Robust defect detection in ultrasonic nondestructive evaluation (NDE) of difficult materials

In this paper, we present a novel and flexible method for reliable and robust defect detection in difficult materials. It is well known in the literature that the interaction between ultrasonic beams and the insonified medium is a highly nonlinear process, which potentially exhibits distinctive frequency-dependent properties for defects and random reflectors with a degree of randomness. Instead of investigating the structure and pattern of the spectrum of an individual echo, the proposed method focuses on the distinction between the ensembles of defect signals and clutter noise. A training process is used to establish the statistical analysis, based on which a hypothesis test is then applied to received echoes to detect defects.

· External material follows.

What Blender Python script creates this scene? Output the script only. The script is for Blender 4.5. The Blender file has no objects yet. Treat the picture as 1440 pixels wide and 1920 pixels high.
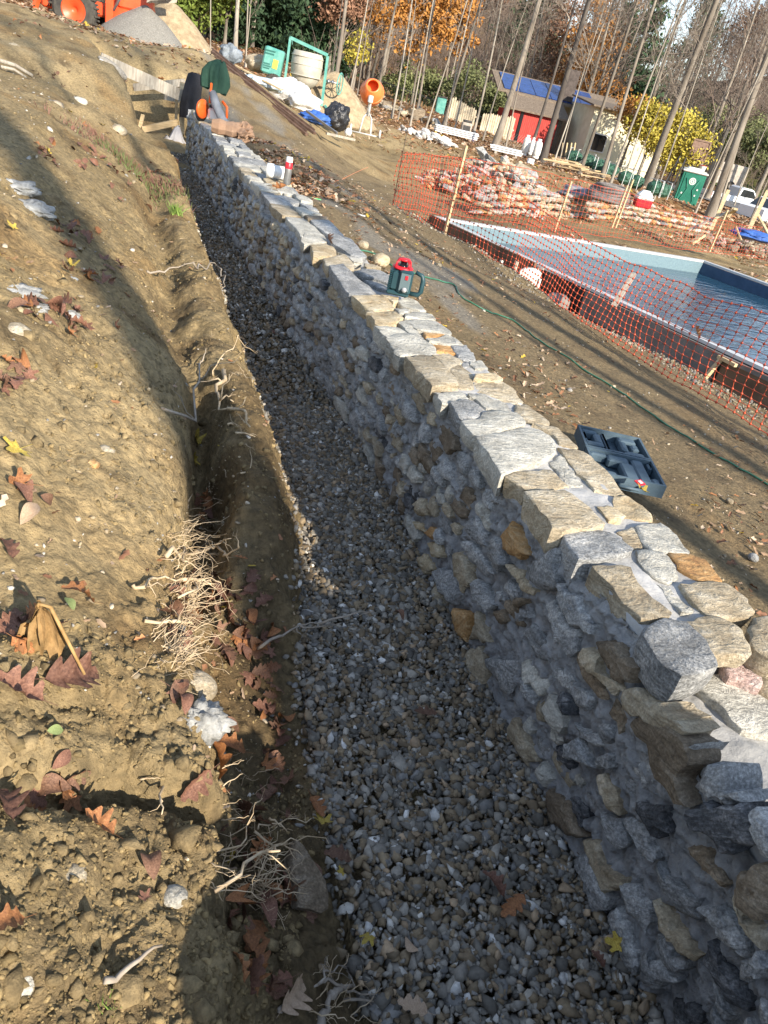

The approach is expected to be adaptive to the material microstructure and characteristics due to the statistical training. Experiments with a 5MHz transducer on austenitic steel samples from a coal fired power station are conducted. Austenitic steel is highly scattering and attenuating, and the method demonstrates accurate and reliable defect detection. When applied to A-scan waveforms, the grain noise is significantly reduced while defect signals are enhanced, and the signal-to-noise ratio (SNR) is improved by about 20dB. As a result, the defect is more visible and can be readily identified in B-scan images. Initial results indicate that this method is robust and delivers good performance without additional calibration and compensation.